**Exercise brief:** Quote verbatim every line from the line containing "2048 pixels high." to the line containing "return [(cx +", inclusive of both, and no other line.

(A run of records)
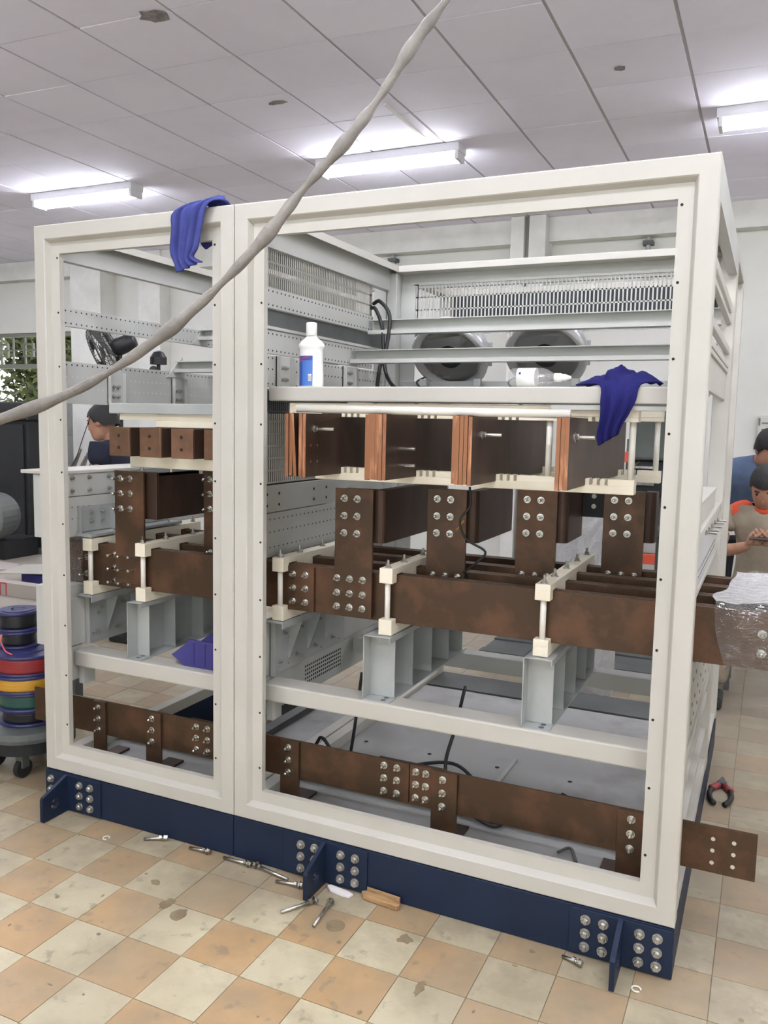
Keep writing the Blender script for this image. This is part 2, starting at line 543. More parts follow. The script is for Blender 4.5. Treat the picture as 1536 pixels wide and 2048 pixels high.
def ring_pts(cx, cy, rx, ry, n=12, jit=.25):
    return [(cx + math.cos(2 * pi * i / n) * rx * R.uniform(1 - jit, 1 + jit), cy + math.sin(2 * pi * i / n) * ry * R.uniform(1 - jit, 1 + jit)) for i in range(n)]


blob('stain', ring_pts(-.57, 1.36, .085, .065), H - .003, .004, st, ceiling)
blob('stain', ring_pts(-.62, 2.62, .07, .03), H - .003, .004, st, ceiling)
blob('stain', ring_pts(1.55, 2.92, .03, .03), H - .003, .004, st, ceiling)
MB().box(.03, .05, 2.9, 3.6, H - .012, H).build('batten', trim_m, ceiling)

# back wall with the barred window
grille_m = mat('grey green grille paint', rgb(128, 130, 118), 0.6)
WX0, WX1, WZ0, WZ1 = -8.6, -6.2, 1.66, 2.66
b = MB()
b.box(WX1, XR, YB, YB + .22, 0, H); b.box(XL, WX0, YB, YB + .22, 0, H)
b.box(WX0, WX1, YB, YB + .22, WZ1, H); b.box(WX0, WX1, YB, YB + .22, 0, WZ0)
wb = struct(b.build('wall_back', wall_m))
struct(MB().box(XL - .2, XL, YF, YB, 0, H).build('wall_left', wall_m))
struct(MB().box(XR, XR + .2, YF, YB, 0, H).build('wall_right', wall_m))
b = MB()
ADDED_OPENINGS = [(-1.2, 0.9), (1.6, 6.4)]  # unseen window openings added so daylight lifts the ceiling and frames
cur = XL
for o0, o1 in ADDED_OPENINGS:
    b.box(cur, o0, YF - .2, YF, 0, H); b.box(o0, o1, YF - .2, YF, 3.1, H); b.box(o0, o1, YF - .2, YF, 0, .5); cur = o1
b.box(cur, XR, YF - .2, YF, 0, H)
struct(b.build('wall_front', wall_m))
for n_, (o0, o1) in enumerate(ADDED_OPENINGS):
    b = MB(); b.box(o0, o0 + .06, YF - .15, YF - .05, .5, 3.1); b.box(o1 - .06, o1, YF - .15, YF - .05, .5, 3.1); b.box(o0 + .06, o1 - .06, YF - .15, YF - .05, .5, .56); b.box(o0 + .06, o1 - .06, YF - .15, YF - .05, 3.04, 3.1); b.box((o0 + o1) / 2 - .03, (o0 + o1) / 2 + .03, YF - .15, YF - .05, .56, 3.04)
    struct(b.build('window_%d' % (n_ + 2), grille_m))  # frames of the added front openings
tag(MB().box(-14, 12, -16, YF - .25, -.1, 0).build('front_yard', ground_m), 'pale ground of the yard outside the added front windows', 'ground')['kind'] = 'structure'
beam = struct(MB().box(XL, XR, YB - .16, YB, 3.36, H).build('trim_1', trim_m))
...
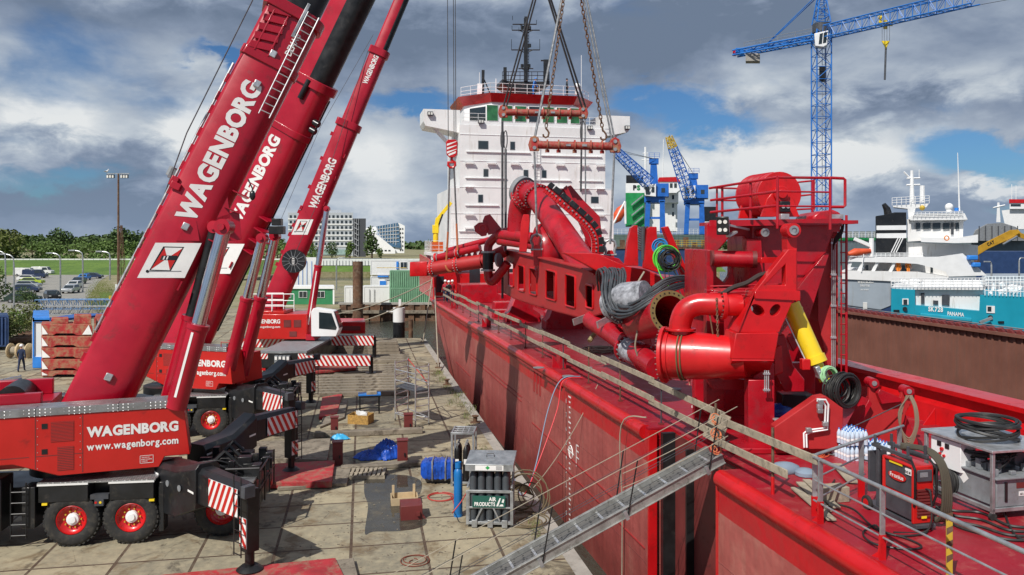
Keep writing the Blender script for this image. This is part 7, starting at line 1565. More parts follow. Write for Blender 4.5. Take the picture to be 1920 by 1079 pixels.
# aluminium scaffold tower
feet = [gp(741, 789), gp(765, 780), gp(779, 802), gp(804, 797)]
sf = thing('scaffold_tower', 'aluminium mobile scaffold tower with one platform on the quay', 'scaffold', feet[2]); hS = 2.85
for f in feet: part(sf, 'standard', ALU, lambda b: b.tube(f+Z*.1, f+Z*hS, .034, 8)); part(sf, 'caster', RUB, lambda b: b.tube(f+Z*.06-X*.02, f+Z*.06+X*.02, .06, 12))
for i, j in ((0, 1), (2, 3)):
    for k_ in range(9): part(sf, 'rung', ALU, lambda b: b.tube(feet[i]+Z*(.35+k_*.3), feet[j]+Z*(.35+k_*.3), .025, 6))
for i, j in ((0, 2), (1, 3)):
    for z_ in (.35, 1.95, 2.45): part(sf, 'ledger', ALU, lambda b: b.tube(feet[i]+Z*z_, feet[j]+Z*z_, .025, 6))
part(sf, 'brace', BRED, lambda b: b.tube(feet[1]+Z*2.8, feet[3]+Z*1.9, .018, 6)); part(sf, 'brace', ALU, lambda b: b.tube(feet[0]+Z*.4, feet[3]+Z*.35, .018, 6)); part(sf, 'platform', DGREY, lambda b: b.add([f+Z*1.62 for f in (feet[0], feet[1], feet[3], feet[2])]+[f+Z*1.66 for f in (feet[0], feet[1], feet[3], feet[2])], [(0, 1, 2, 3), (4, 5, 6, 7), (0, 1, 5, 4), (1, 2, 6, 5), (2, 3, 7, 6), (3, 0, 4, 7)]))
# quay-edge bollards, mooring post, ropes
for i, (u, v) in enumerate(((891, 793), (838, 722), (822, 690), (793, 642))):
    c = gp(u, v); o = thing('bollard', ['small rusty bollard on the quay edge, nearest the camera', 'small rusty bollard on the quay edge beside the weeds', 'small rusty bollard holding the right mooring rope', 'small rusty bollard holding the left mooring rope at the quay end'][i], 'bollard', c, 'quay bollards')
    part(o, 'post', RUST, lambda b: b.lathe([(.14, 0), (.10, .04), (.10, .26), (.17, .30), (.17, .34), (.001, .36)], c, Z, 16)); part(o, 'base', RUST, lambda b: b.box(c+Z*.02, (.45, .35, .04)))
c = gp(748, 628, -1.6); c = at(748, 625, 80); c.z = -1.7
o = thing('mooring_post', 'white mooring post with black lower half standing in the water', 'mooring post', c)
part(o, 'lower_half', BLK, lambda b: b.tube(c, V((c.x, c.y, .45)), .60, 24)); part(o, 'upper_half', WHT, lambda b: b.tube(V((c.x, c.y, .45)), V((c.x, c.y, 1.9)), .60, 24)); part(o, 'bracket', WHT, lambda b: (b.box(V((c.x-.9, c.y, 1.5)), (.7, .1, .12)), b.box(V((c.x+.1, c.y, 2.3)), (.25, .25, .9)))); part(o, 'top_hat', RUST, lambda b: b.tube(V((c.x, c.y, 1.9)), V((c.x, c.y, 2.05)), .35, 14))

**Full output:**
Keep writing the Blender script for this image. This is part 2, starting at line 543. More parts follow. The script is for Blender 4.5. Treat the picture as 1536 pixels wide and 2048 pixels high.
def ring_pts(cx, cy, rx, ry, n=12, jit=.25):
    return [(cx + math.cos(2 * pi * i / n) * rx * R.uniform(1 - jit, 1 + jit), cy + math.sin(2 * pi * i / n) * ry * R.uniform(1 - jit, 1 + jit)) for i in range(n)]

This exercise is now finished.